7.2        Submissions to the ALRC generally identified fewer concerns with financial abuse in the context of superannuation than with respect to bank accounts and other financial assets. This may be because superannuation funds are subject to significant access controls. This was noted by the Financial Services Council:

A rollover (when a person’s super fund is transferred to another super fund in their own personal name or to [a self-managed superannuation fund] where they are a trustee) is subject to stringent checks by the superannuation fund where funds are withdrawn from;

A transfer from a person’s super fund to another person’s super fund is only allowed in limited situations such as death or divorce, and in these events additional checks and paperwork is required; and

A withdrawal can only be made once a condition of release is met and for most Australians, this means reaching their preservation age, and even in this circumstance, withdrawals can only be transferred to the superannuation trustee’s nominated bank account.[2]

7.3        The ALRC did identify two particular areas of concern regarding potential elder abuse in the context of superannuation. The first relates to what are called ‘binding death benefit nominations’ (BDBNs). The second relates to self-managed superannuation funds (SMSFs) which are subject to less regulatory oversight than retail and industry superannuation funds. Potential for elder abuse in the context of pressure to make a BDBN may occur through two means: the exercise of influence to have the older person make, or alter, a death benefit nomination in the trusted person’s favour; and seeking to make a death benefit nomination under the supposed authority of a power of attorney.

7.4        The ALRC considers that BDBNs should be seen to be ‘will-like’ in nature, and, from a policy perspective, treated similarly to wills. There is much uncertainty and ambiguity concerning BDBNs of superannuation funds, particularly whether an enduring attorney may sign a BDBN on behalf of a member. The ALRC has therefore concluded that these uncertainties and ambiguities need to be resolved in a focused review of the provisions to establish the clear ambit of the legislative provisions and their relationship to superannuation trust deeds. The central legal issue concerns the scope of the ability for fund members to direct trustees with respect to the payment of funds on the member’s death—as a matter of the construction of the trust deed as affected by legislation—and the formal requirements that may be required to do so, under the deed or by regulation.
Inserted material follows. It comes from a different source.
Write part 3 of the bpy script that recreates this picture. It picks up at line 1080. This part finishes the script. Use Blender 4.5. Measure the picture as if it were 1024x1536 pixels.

7.5        The regulatory framework for SMSFs was designed on the premise of self protection. Such a regulatory framework may be problematic, as a larger number of SMSFs come under the control of older people who may require increasing decision-making support. The ALRC’s recommendations in relation to SMSFs are designed to:

  • better facilitate the process for appointing a person’s enduring attorney as trustee/director of their SMSF in the event of a legal disability;

  • improve planning for a potential legal disability as part of the operating standards of an SMSF; and

  • provide for Australian Taxation Office (ATO) notification where an enduring attorney has taken over as trustee/director of the SMSF following the principal suffering a legal disability.